An individual is considered to exercise substantial control over a Reporting Company if the individual:

  • Serves as a senior officer of the Reporting Company, such as President, CEO, CFO, or General Counsel;
  • Has authority over the appointment or removal of any senior officer or a majority of the board of directors or managers of the Reporting Company; or
  • Directs, determines or has substantial influence over important decisions of the Reporting Company.

If a trust owns a reporting company, the CTA also generally treats the following individuals, among others, as Beneficial Owners who must report:

  • Trustees;
  • A trust beneficiary who is the sole permissible recipient of income and principal;
  • A trust beneficiary who can demand distribution of or withdraw substantially all of the trust assets, and
  • A trust grantor or settlor who has the right to revoke the trust or withdraw all of its assets.

How Does the Reporting Company File BOI with FinCEN?

Reporting Companies must file BOI to FinCEN electronically through a secure filing system available on FinCEN’s website: https://www.fincen.gov/boi.

What Information Must be Disclosed?

The Reporting Company must identify itself by reporting its:

  • Full legal name;
  • Any trade name or doing business name;
  • Current address of its principal place of business (if in the United States), or current address from which the company conducts business in the United States (if principal place of business is outside the United States);
  • Jurisdiction of formation or registration; and
  • IRS taxpayer identification number or tax identification number issued by a foreign jurisdiction and the name of such jurisdiction.

Information about a Beneficial Owner (and Company Applicants for companies created after Jan. 1, 2024) that must be reported includes:  

  • Name;
  • Birthdate;
  • Residential Address;
  • A unique identifying number and issuing jurisdiction from an acceptable identification document (passport, state identification document or driver’s license) and an image of the document.

Company Applicants are defined to include one or two individuals who file the document that creates the entity, register the entity to do business in the U.S., or are responsible for directing or controlling the filing of the relevant document.

When is BOI information due to Fincen?

  • Reporting Companies created before Jan. 1, 2024 must file a report by the end of 2024.
  • Reporting Companies created in 2024 must file a report within ninety (90) days of creation.
  • Reporting Companies created after 2024 must file a report within thirty (30) days of creation.
  • Reporting Companies must report inaccuracies or changes in information previously reported within thirty (30) days of when the change occurred or when the company became aware or had reason to know of the inaccuracy.

What penalties may be imposed under the CTA?

Failure to file a timely required report with FinCEN will result in civil and criminal penalties (fines of $500 per day that the report is outstanding, up to $10,000) and up to two years imprisonment.
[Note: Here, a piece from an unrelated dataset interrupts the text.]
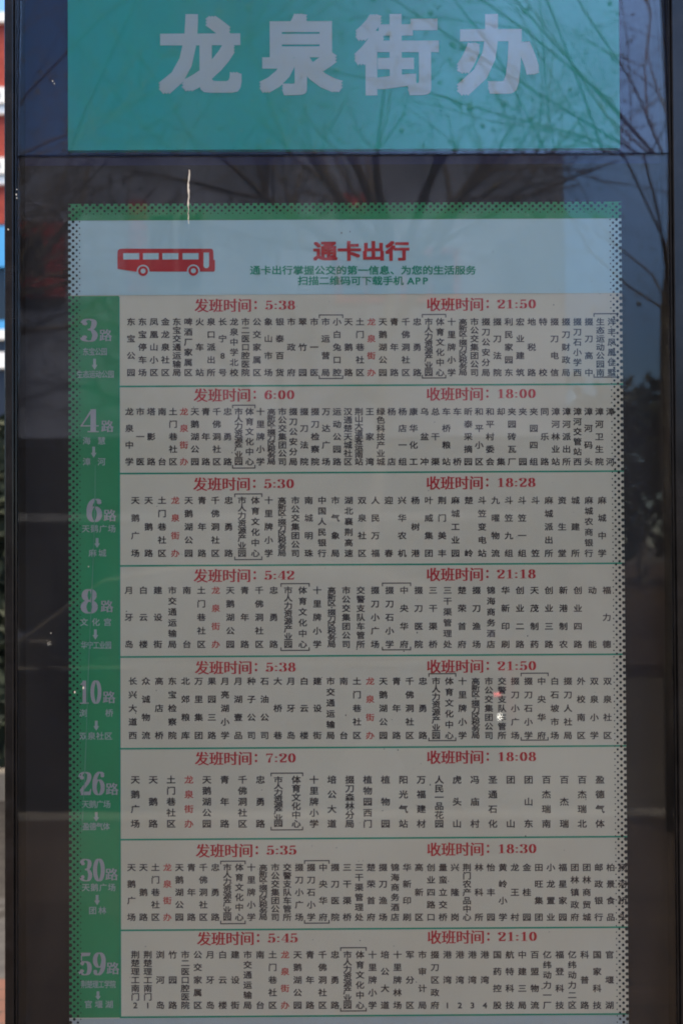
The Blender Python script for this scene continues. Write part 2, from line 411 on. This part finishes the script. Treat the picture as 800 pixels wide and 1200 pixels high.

Any person who willfully provides false ownership information is subject to similar penalties.

Penalties will also be imposed on anyone who makes an unauthorized disclosure of information about Applicants or Beneficial Owners.  

Key Takeaways:

  • Any entity that meets the definition of a Reporting Company and is not exempt is impacted.
  • Critical determinations include whether an entity is a Reporting Company and who its Beneficial Owners are.
  • A Reporting Company must report all BOI to FinCEN, which can be done electronically through a secure filing system available on FinCEN’s website.
  • Filing deadlines depend on whether a Reporting Company was created before or after Jan. 1, 2024.
  • Penalties will be imposed for failure to file a timely report or filing false or unauthorized information.

*The author thanks summer law clerk Madeline Humphrey for her assistance in drafting this client alert.

[1] It should be noted that on March 1, 2024, a U.S. District Court declared the CTA to be unconstitutional, but halted enforcement of the CTA only as to the Plaintiffs. National Small Business Association, et al. v. Yellen, No. 5:22-cv-01448 at 3 (N.D. Ala.). Those required to report under the CTA are therefore advised to do so to avoid the penalties outlined in this alert. 

DISCLAIMER: Because of the generality of this update, the information provided herein may not be applicable in all situations and should not be acted upon without specific legal advice based on particular situations.